A Middle-Aged Lawyer, a Bald Hill, and Union Valor

Nathaniel Collins McLean wasn't exactly an unknown in the Union Army. His father, after all, was the eminent John McLean, one of two Supreme Court justices who voted in the minority in the court's infamous 1857 Dred Scott decision—a verdict that helped accelerate the race to civil war four years later. When outright war finally erupted in April 1861, Nathaniel, a 46-year-old Harvard Law School graduate, left his law practice in Cincinnati and volunteered to fight for the Union. He raised the 75th Ohio Infantry, soon to join Maj. Gen. John Frémont's Mountain Department, operating in western Virginia, and was commissioned its colonel on September 18.
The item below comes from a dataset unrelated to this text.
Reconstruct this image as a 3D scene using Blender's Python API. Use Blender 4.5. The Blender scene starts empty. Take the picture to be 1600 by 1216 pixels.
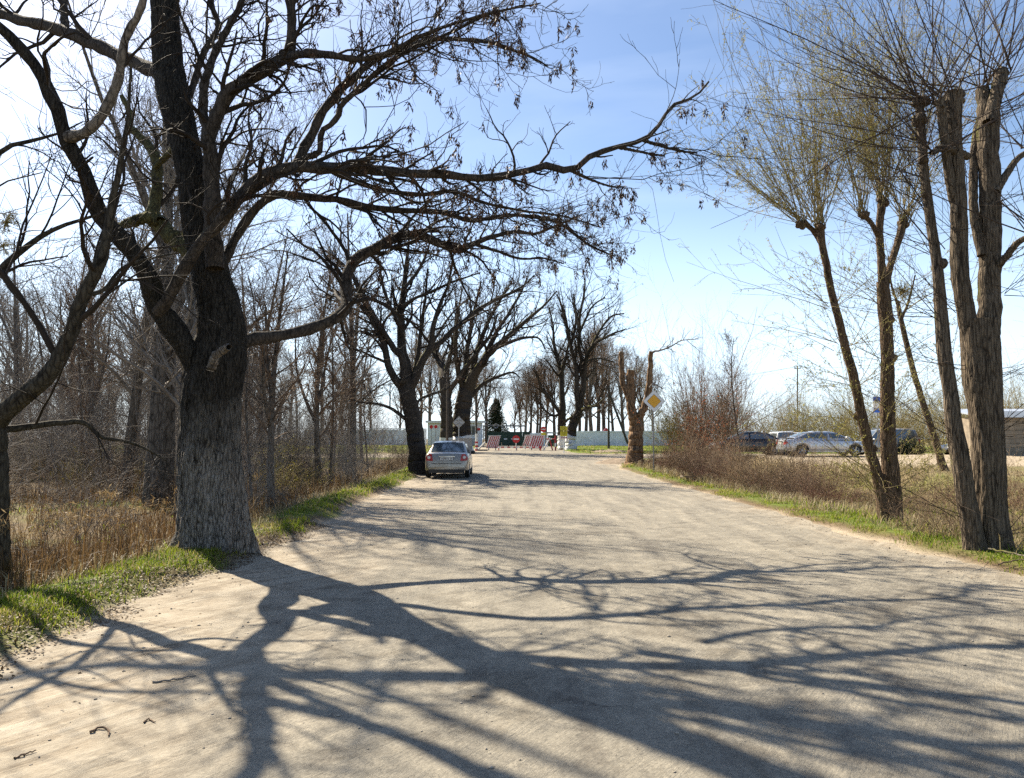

In the spring of 1862, during Confederate Maj. Gen. Thomas J. “Stonewall” Jackson's legendary Shenandoah Valley Campaign, McLean was at last given a true opportunity to show he wasn't simply a lawyer, but a fighter, too. That three-month campaign would prove undeniably forgettable for Union forces, but at the May 8 Battle of McDowell, with the Federals in peril, McLean led the 25th Ohio and 75th Ohio in a daring attack up a steep hill to wrest away the tactical initiative from Jackson and allow an outgunned force to withdraw under cover of darkness. McLean's commander, Brig. Gen. Robert H. Milroy, was quick to praise the colonel and his men for their “undaunted bravery” in the face of a superior foe.